If you walked around Western Washington University during the spring of 2009, you might have noticed a clown unicycling around the plaza.
But, then again, you might not have.
The clown was definitely there, but when scientists intercepted several students who passed through the area and asked them whether they had noticed anything strange, most of them said they hadn’t.
Even after researchers clarified, asking directly if students had seen a clown on a unicycle, nearly 50 percent of people who were interviewed still said no.
Not all pedestrians are created equal, though. For instance, people who were walking with another person were more likely to have noticed the clown than people who were walking alone.
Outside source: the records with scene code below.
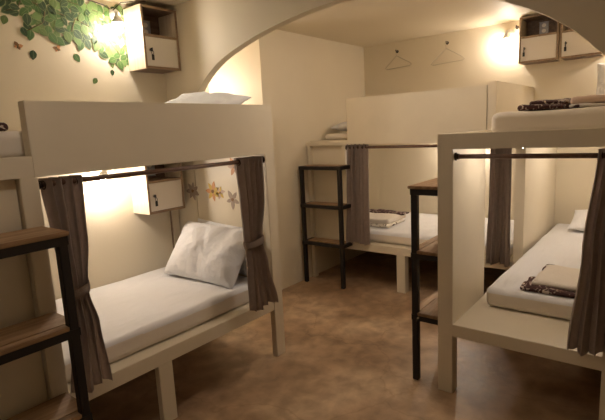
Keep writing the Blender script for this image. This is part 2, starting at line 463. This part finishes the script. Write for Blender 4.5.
curtain('curtain tied at the near end of the lower left bunk, behind the left ladder', 'x', 2.055,
        [(1.37, .845, 1.015, 2.045, .034), (1.1, .855, .995, 2.02, .03), (.90, .875, .955, 1.985, .022), (.86, .876, .952, 1.98, .020), (.72, .86, .972, 1.965, .028), (.43, .815, 1.0, 1.955, .018)], 4, .875, 1)
curtain('curtain tied at the pillow end of the lower left bunk', 'x', 2.055,
        [(1.37, 1.965, 2.172, 2.045, .034), (1.1, 1.96, 2.14, 2.02, .03), (.87, 1.935, 2.075, 1.99, .024), (.83, 1.935, 2.073, 1.985, .023), (.70, 1.925, 2.095, 1.975, .025), (.435, 1.90, 2.15, 1.955, .020)], 5, .85, 2)
curtain('curtain hanging straight beside the ladder at the far wall', 'y', 3.772,
        [(1.37, 2.20, 2.42, 3.765, .030), (.9, 2.195, 2.42, 3.74, .028), (.43, 2.18, 2.43, 3.715, .030)], 5, None, 3)
curtain('curtain hanging at the inner end of the far bunk, seen through the right bunk', 'y', 3.772,
        [(1.37, .965, 1.115, 3.775, .032), (.9, .955, 1.115, 3.75, .030), (.40, .945, 1.125, 3.715, .032)], 5, None, 4)
curtain('dark curtain at the right edge, hanging over the lower right bunk', 'y', 2.435,
        [(1.37, .14, .262, 2.425, .034), (.9, .16, .300, 2.385, .030), (.44, .135, .338, 2.35, .034)], 4, None, 5, eyelets=4)

# ------------------------------------------------------------------ ladders (black steel with pine treads)
def ladder(label, x0, x1, y0, y1, legs, wallside, lip=0):
    t = thing('bunk_ladder', label, 'ladder', ((x0+x1)/2, (y0+y1)/2, 0), 'black steel step ladders')
    s = .036
    for lx, ly in legs:
        obj('leg', B((lx, lx+s, ly, ly+s, 0, 1.145)), M['steel'], t, bevel=.003)
    xs = [l[0] for l in legs]; ys = [l[1] for l in legs]
    xa, xb, ya, yb = min(xs), max(xs)+s, min(ys), max(ys)+s
    if wallside == 'y+': yb = y1-.003
    if wallside == 'y-': ya = y0+.003
    if wallside == 'x+': xb = x1-.003
    for zt in (1.17, .80, .43):
        zf = zt-.018
        bx = []
        if zt > 1.1:
            h = zf-.034+lip, zf+lip
            obj('crossbar', B((xa-.002, xb+.002, ya-.002, ya+.026, *h), (xa-.002, xb+.002, yb-.026, yb+.002, *h),
                               (xa-.002, xa+.026, ya+.026, yb-.026, *h), (xb-.026, xb+.002, ya+.026, yb-.026, *h)), M['steel'], t)
            tb = B((x0, x1, y0, y1, zf, zt))
        else:
            h = zf-.032+lip, zf+lip
            obj('crossbar', B((xa+.004, xb-.004, ya-.004, ya+.022, *h), (xa+.004, xb-.004, yb-.022, yb+.004, *h),
                               (xa-.004, xa+.022, ya, yb, *h), (xb-.022, xb+.004, ya, yb, *h)), M['steel'], t)
            # tread notched around the legs
            bm = bmesh.new()
            e = .002
            boxes = {'y+': [(x0, x1, ya+s+e, y1, zf, zt), (xa+s+e, xb-s-e, y0, ya+s+e, zf, zt)],
                     'y-': [(x0, x1, y0, yb-s-e, zf, zt), (xa+s+e, xb-s-e, yb-s-e, y1, zf, zt)],
                     'x+': [(xa+s+e, x1, y0, y1, zf, zt), (x0, xa+s+e, ya+s+e, yb-s-e, zf, zt)]}[wallside]
            tb = B(*boxes)
        if lip:      # boards lying inside the steel angle frame
            tb.free(); q = .037 if zt < 1.1 else .027
            tb = B((xa+q, x1, ya+q, yb-q, zf, zt))
        obj('tread', tb, M['step'], t, bevel=.003)
    return t
ladder('nearest black step ladder with pine treads, cut off by the left edge', .30, .822, 1.795, 2.025, [(.335, 1.80), (.778, 1.80)], 'y+')
ladder('small black step ladder in the far left corner beside the hanging curtain', 3.565, 3.742, 2.375, 2.875, [(3.57, 2.825), (3.57, 2.385)], 'x+', .014)
ladder('black step ladder fixed to the outer side of the right bunk post', 2.415, 2.90, .986, 1.165, [(2.425, 1.115), (2.85, 1.115)], 'y-')

# ------------------------------------------------------------------ lockers
def locker(label, o, u, n, w, h, d, doorh, group='wall lockers with a white key door'):
    """o: front lower left corner seen from the room, u: to the right, n: outwards."""
    o, u, n = Vector(o), Vector(u), Vector(n); Z = Vector((0, 0, 1))
    root = thing('wall_locker', label, 'locker', o+u*w/2-n*d/2, group)
    def bx(*bs):
        bm = bmesh.new()
        for a0, a1, b0, b1, c0, c1 in bs:      # a along u, b depth from the front, c height
            r = bmesh.ops.create_cube(bm, size=1)
            for v in r['verts']:
                v.co = o+u*(a0+(v.co.x+.5)*(a1-a0))-n*(b0+(v.co.y+.5)*(b1-b0))+Z*(c0+(v.co.z+.5)*(c1-c0))
        return bm
    t = .016
    obj('side_panel', bx((0, t, .001, d-.002, 0, h)), M['oak'], root)
    obj('side_panel', bx((w-t, w, .001, d-.002, 0, h)), M['oak'], root)
    obj('body', bx((t, w-t, .001, d-.002, 0, t), (t, w-t, .001, d-.002, h-t, h), (t, w-t, d-.012, d-.002, t, h-t)), M['inside'], root)
    obj('front_edging', bx((0, t, -.001, .001, 0, h), (w-t, w, -.001, .001, 0, h), (t, w-t, -.001, .001, 0, t), (t, w-t, -.001, .001, h-t, h)), M['edge'], root)
    obj('shelf', bx((t, w-t, .0, d-.012, doorh, doorh+t)), M['edge'], root)
    dr = obj('door', bx((t+.002, w-t-.002, .002, .018, t+.002, doorh-.002)), M['door'], root, bevel=.001)
    kp = o+u*.048+Z*(doorh*.58)
    bm = bmesh.new(); lathe(bm, kp-n*.002, n, [(.0105, 0), (.0105, .006), (.008, .008)], 16)
    k = obj('lock', bm, M['chrome'], dr)
    bm = bmesh.new()
    r = bmesh.ops.create_cube(bm, size=1)
    for v in r['verts']: v.co = kp+n*(.016+v.co.y*.020)+u*v.co.x*.0045+Z*(v.co.z*.022)
    torus(bm, kp+n*.024-Z*.022, u, .012, .0022, 14, 5)
    r = bmesh.ops.create_cube(bm, size=1)
    for v in r['verts']: v.co = kp+n*.024-Z*.052+n*v.co.y*.004+u*v.co.x*.018+Z*(v.co.z*.036)
    obj('key', bm, M['key'], dr)
    # socket on the back of the open compartment
    c0 = o+u*(w*.52)-n*(d-.012)+Z*(doorh+t+.075)
    bm = bmesh.new()
    r = bmesh.ops.create_cube(bm, size=1)
    for v in r['verts']: v.co = c0+u*v.co.x*.075+Z*v.co.z*.11+n*(v.co.y+.5)*.012
    sk = obj('socket', bm, M['greyplastic'], root, bevel=.003)
    bm = bmesh.new()
    for s in (-1, 1):
        lathe(bm, c0+Z*s*.024+n*.012, n, [(.017, 0), (.017, .002), (.013, .0025)], 16)
    obj('socket_insert', bm, M['plastic'], sk)
    return root
locker('wall locker near the ceiling beside the leafy vine sticker, lamp at its left', (1.945, 2.83, 1.972), (1, 0, 0), (0, -1, 0), .290, .41, .20, .21)
locker('wall locker inside the lower left bunk above the big pillow', (1.856, 2.83, .982), (1, 0, 0), (0, -1, 0), .305, .398, .20, .215)
locker('left one of the two lockers high on the far wall, beside the glowing lamp', (4.73, 1.168, 2.008), (0, -1, 0), (-1, 0, 0), .320, .40, .198, .215)
locker('right one of the two lockers high on the far wall, partly behind the arch', (4.73, .838, 2.008), (0, -1, 0), (-1, 0, 0), .320, .40, .198, .215)

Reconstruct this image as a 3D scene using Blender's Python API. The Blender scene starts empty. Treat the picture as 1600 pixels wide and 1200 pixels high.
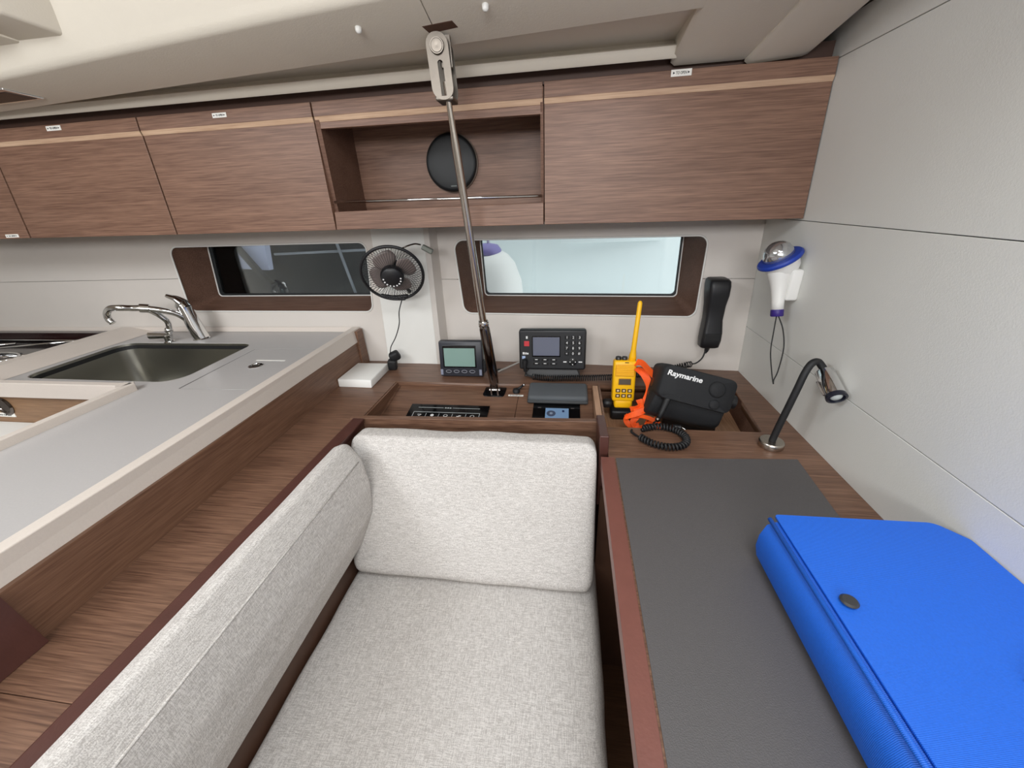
import bpy, bmesh, math, random
from math import sin, cos, pi, radians, sqrt
from mathutils import Vector, Matrix, noise
random.seed(4)
SC = bpy.context.scene
COL = SC.collection

# ------------------------------------------------------------ camera
cam_d = bpy.data.cameras.new('camera')
cam_d.sensor_fit = 'HORIZONTAL'; cam_d.sensor_width = 36; cam_d.lens = 36*603/1600
cam_d.clip_start = 0.02; cam_d.clip_end = 200
cam = bpy.data.objects.new('camera', cam_d); COL.objects.link(cam)
Rr = Vector((0.99029267, 0.13282366, -0.04096704))
Rd = Vector((0.02023774, -0.42937006, -0.90290187))
Rf = Vector((-0.13751676, 0.89330803, -0.42789007))
M = Matrix(((Rr.x, -Rd.x, -Rf.x, 0), (Rr.y, -Rd.y, -Rf.y, 0), (Rr.z, -Rd.z, -Rf.z, 1.25), (0, 0, 0, 1)))
cam.matrix_world = M
SC.camera = cam

# ------------------------------------------------------------ world, lamps, exposure
SC.view_settings.view_transform = 'Standard'
SC.view_settings.look = 'None'
SC.view_settings.gamma = 1
SC.view_settings.use_curve_mapping = False
SC.view_settings.exposure = 0.30
W = bpy.data.worlds.new('world'); SC.world = W; W.use_nodes = True
W.node_tree.nodes['Background'].inputs[0].default_value = (0.95, 0.975, 1.0, 1)
W.node_tree.nodes['Background'].inputs[1].default_value = 1.3

def area(name, loc, target, sx, sy, power, col=(1, 1, 1)):
    d = bpy.data.lights.new(name, 'AREA'); d.shape = 'RECTANGLE'; d.size = sx; d.size_y = sy
    d.energy = power; d.color = col
    o = bpy.data.objects.new(name, d); COL.objects.link(o)
    o.location = loc
    o.rotation_euler = (Vector(target)-Vector(loc)).to_track_quat('-Z', 'Y').to_euler()
    return o
area('daylight_main_hatch', (-1.30, -0.25, 1.93), (-0.9, 0.3, 0.0), 0.8, 0.6, 16.0, (0.93, 0.97, 1.0))
area('daylight_desk_hatch', (0.22, -0.05, 1.93), (0.10, 0.15, 0.0), 0.5, 0.5, 7.5, (0.93, 0.97, 1.0))
area('fill_behind_camera', (-0.25, -2.0, 1.74), (-0.4, 1.0, 1.0), 1.7, 0.40, 30.0, (0.985, 0.99, 1.0))  # soft fill added behind the camera, no companionway opening is built

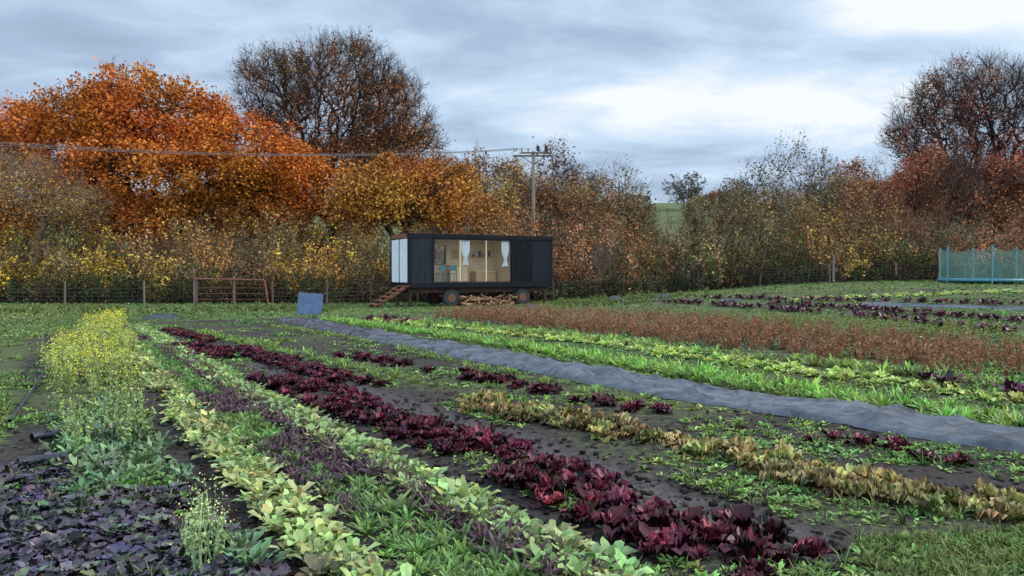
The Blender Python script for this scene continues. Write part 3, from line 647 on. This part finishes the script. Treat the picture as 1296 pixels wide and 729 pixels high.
def curtain(name,x,w,z0,z1):
    n=24;t=np.linspace(0,1,n);zz=np.linspace(0,1,10); TT,ZZ=np.meshgrid(t,zz)
    wd=w*(1-.62*np.exp(-((ZZ-.28)/.2)**2)); xx=x+(TT-.5)*wd; yy=.16+.035*np.sin(TT*26)
    V=np.stack([xx,yy,z0+(z1-z0)*ZZ+.05*np.sin(TT*3)*(1-ZZ)],-1).reshape(-1,3); i=np.arange(n*10).reshape(10,n)
    build(name,V,np.stack([i[:-1,:-1],i[:-1,1:],i[1:,1:],i[1:,:-1]],-1).reshape(-1,4),None,M_cur,True,cab)
curtain('curtain_1',3.2,.52,1.1,2.42); curtain('curtain_2',5.52,.46,1.05,2.42)
box('table_top',1.7,2.7,.9,1.6,.95,1.0,M_ply2,cab)
for i,(x,y) in enumerate(((1.75,.95),(2.65,.95),(1.75,1.55),(2.65,1.55))): box('table_leg_%d'%i,x-.03,x+.03,y-.03,y+.03,.24,.947,M_ply2,cab)
for j,(cx,cy) in enumerate(((1.95,.5),(2.55,.45))):
    box('chair_seat_%d'%j,cx-.2,cx+.2,cy-.2,cy+.2,.67,.71,M_ch,cab); box('chair_back_%d'%j,cx-.2,cx+.2,cy-.2,cy-.17,.85,1.1,M_ch,cab)
    for q,(u,v) in enumerate(((-.18,-.18),(.18,-.18),(-.18,.18),(.18,.18))): box('chair_leg_%d_%d'%(j,q),cx+u-.016,cx+u+.016,cy+v-.016,cy+v+.016,.24,1.08 if v<0 else .667,M_ch,cab,0)
box('cabinet',3.0,4.1,1.9,2.5,.24,1.15,M_ply2,cab); box('worktop',2.95,4.15,1.85,2.52,1.153,1.2,M_ply,cab)
for i in range(3): box('cabinet_door_%d'%i,3.03+i*.36,3.36+i*.36,1.88,1.897,.3,1.1,M_ply,cab)
box('bench',4.5,5.7,1.7,2.5,.24,.75,M_ply2,cab); box('bench_cushion',4.52,5.68,1.72,2.48,.753,.85,M_ply,cab,.03)
box('shelf',4.5,5.8,2.2,2.52,1.6,1.64,M_ply2,cab)
for i in range(6): box('shelf_item_%d'%i,4.6+i*.19,4.7+i*.19,2.3,2.45,1.643,1.75+.1*(i%3),[M_ch,M_wht,M_rust][i%3],cab)
box('wall_picture',3.4,3.8,LY-.19,LY-.165,1.5,2.0,M_ply2,cab)
tube('stove_pipe',[(2.1,1.9,1.2),(2.1,1.9,3.05)],.06,M_blk2,cab); cyl('pipe_cowl',(2.1,1.9,3.12),.11,.1,'z',M_blk2,cab)
for i,y in enumerate((.3,2.2)): box('chassis_rail_%d'%i,.1,LX-.1,y,y+.12,-.30,-.025,M_chas,cab)
for i,x in enumerate((.5,2.36,4.4,6.9)): box('cross_member_%d'%i,x-.06,x+.06,.1,2.6,-.40,-.305,M_chas,cab)
for j,x in enumerate((2.36,6.5)):
    tube('axle_%d'%j,[(x,.1,-.56),(x,2.6,-.56)],.06,M_chas,cab)
    for k_,y in enumerate((.14,2.45)):
        cyl('tyre_%d_%d'%(j,k_),(x,y,-.56),.46,.26,'y',M_rub,cab,32,.06); cyl('hub_%d_%d'%(j,k_),(x,y-.01,-.56),.24,.27,'y',M_rust,cab,20,.03)
    box('spring_%d'%j,x-.55,x+.55,.31,.39,-.48,-.405,M_rust,cab)
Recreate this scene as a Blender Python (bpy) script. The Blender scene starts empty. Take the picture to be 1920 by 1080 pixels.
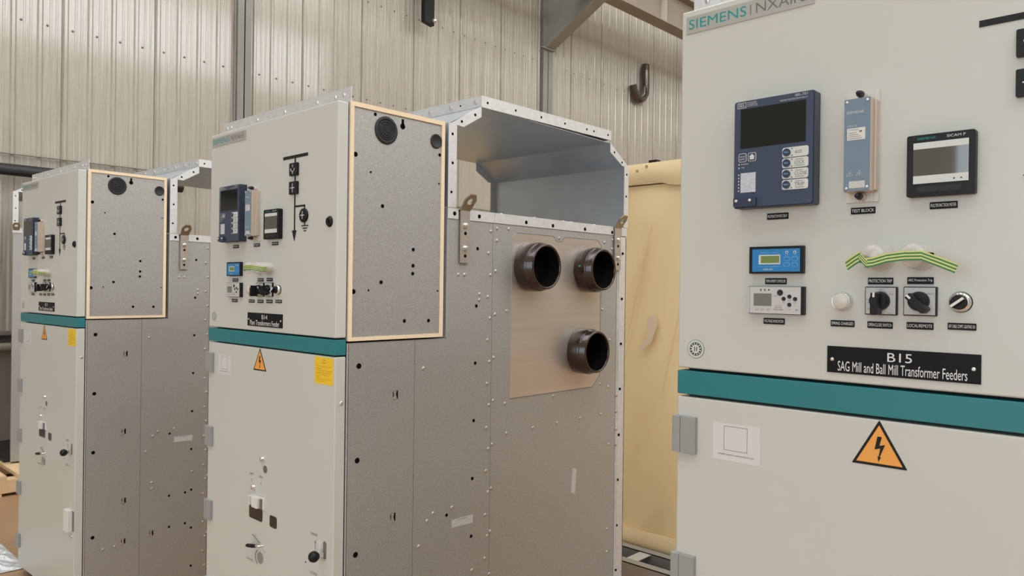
import bpy, bmesh, math, random
from mathutils import Vector, Matrix
random.seed(7)
PI = math.pi
C = bpy.context.scene.collection
S = bpy.context.scene

# ------------------------------------------------------------------ camera
H = 1.56
cd = bpy.data.cameras.new('camera'); cam = bpy.data.objects.new('camera', cd); C.objects.link(cam)
cd.sensor_width = 36; cd.lens = 1410.0/1920*36; cd.clip_start = .05; cd.clip_end = 200
FW = Vector((-.68362174, .72983650, 0.0)); RT = Vector((.72978022, .68356891, .01242453)); UP = Vector((-.00906328, -.00849859, .99992281))
R = Matrix((RT, UP, -FW)).transposed()
cam.matrix_world = Matrix.Translation((0, 0, H)) @ R.to_4x4()
S.camera = cam

# ------------------------------------------------------------------ world, lights, exposure
w = bpy.data.worlds.new('world'); S.world = w; w.use_nodes = True
w.node_tree.nodes['Background'].inputs[0].default_value = (.72, .84, 1.0, 1)
w.node_tree.nodes['Background'].inputs[1].default_value = 1.0
S.view_settings.view_transform = 'Standard'; S.view_settings.look = 'None'
S.view_settings.gamma = 1; S.view_settings.exposure = 0.06; S.view_settings.use_curve_mapping = False

def area(name, loc, rot, sx, sy, power, col):
    l = bpy.data.lights.new(name, 'AREA'); l.shape = 'RECTANGLE'; l.size = sx; l.size_y = sy
    l.energy = power; l.color = col
    o = bpy.data.objects.new(name, l); C.objects.link(o); o.location = loc; o.rotation_euler = rot
    return o
SKY_X = (-5.2, -1.2, 2.8, 6.8)
CEIL = 11.4
for i, x in enumerate(SKY_X):
    area('skylight_lamp', (x, 4.0, CEIL - .06), (0, 0, 0), 1.3, 21.0, 350, (.93, .975, 1.0))
area('doorway_daylight', (.95, -8.95, 2.9), (PI/2, 0, 0), 7.05, 5.2, 270, (.84, .94, 1.0))
area('added_side_light', (9.25, 6.0, 9.7), (0, math.radians(80), 0), 2.2, 20.0, 620, (.84, .94, 1.0))  # added light, no known source: cools the cabinet sides and streaks the cladding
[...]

By a wide margin, the most unobservant walkers were those talking on their cell phones. 8.3 percent of them said they had noticed something unusual, and when directly asked about the cycling clown, that number went up to 25 percent.
It may not even be that these chatty pedestrians weren’t looking at the clown. Eye tracking studies have shown people who are talking on cell phones fixate on the same things as those who aren’t, but they don’t really see them.
Walking around, this isn’t too much of a problem. But an overwhelming number of people talk on their phones while operating vehicles.
How dangerous is this, exactly? A paper from 2006 titled “A Comparison of the Cell Phone Driver and the Drunk Driver” provides the answer. Subjects came in on three different days to use a high tech driving simulator. On one day, they used the simulator normally, on another, they talked on their cell phones while using it and, on another, they drank screwdrivers until they reached a blood alcohol level of .08 prior to their drive. That’s right, these subjects got legally drunk — for science.
The researchers found that in some respects, the subjects on cell phones actually drove worse than the drunks. The most noticeable effect was on reaction times, which were slowest when subjects used their cell phones.
Over the course of the experiment, which involved 40 participants, only three accidents occurred, and they all involved sober subjects using cell phones. This is not to say that driving drunk is not dangerous — it is. But so is driving while talking on a cell phone, which is still legal in Texas.
The researchers found no correlation between a person’s perceived ability to drive while using a cell phone and his actual ability, but they did find evidence suggesting that the ability to talk and drive does not improve with practice. This is probably because driving requires immediate reactions to sudden, random changes — an ability that does not benefit from repetition.
As for the other possible driving distractions, such as the radio, audiobooks or even another passenger, experiments suggest they don’t make much of a difference at all. One study even asked subjects to repeat words said to them via a cell phone as they were driving — which required them to hold a cell phone, listen to it and talk back into it — and even this did not have a significant impact on their ability to maneuver the vehicle safely. In other words, listening and speaking into a cell phone does not impair driving, nor does holding a conversation with someone else in the car. But if a person has an active conversation with someone on a cell phone their driving will suffer. And, since this is a result of the brain’s limited resources and not control of the wheel, using a hands-free device does not help.
Our modern electronic devices are wonderful — they keep our best friends and closest family a few buttons away at any given time. But there is also a whole world around us that screens can prevent us from experiencing.